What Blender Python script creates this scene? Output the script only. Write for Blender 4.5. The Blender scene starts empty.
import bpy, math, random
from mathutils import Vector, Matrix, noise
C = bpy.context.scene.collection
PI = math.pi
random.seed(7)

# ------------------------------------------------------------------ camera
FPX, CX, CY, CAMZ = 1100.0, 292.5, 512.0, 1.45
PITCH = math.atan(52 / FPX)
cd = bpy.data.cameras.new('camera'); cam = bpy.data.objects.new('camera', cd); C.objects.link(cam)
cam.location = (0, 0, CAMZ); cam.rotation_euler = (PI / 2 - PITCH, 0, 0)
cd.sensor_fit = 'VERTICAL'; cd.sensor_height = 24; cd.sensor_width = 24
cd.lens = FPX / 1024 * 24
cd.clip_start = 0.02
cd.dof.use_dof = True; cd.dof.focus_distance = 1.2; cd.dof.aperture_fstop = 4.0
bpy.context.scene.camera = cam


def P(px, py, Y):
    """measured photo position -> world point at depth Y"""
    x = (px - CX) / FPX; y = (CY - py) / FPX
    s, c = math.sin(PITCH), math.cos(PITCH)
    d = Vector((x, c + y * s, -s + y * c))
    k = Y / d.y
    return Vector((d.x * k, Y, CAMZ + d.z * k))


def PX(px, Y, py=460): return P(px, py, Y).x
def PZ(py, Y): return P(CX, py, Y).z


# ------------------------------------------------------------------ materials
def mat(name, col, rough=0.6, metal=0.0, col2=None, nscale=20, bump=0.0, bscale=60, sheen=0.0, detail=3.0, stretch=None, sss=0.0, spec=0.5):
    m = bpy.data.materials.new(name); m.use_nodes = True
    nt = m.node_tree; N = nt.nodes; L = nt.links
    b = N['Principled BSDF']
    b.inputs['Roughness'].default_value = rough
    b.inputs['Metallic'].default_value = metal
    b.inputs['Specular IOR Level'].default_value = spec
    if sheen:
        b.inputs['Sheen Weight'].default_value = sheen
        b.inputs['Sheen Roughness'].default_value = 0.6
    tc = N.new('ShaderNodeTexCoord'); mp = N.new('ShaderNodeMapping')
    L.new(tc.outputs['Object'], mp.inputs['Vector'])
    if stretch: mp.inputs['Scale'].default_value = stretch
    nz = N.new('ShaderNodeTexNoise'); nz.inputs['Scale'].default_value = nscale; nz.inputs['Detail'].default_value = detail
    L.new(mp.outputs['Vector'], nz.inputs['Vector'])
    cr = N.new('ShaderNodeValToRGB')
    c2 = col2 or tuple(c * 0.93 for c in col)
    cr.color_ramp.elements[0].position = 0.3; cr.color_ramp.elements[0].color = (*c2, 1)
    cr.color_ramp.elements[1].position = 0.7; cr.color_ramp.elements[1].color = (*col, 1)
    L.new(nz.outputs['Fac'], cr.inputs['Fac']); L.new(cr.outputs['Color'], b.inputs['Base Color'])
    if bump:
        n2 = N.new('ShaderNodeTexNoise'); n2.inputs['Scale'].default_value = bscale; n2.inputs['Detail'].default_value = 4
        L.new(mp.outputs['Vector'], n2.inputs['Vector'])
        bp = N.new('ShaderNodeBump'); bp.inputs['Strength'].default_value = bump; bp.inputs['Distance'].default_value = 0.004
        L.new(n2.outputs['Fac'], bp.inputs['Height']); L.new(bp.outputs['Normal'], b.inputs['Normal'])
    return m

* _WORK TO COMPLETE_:
Copy out each line of the data where the string "scene" appears.

* _REPLY TO THE EXERCISE_:
What Blender Python script creates this scene? Output the script only. Write for Blender 4.5. The Blender scene starts empty.
C = bpy.context.scene.collection
bpy.context.scene.camera = cam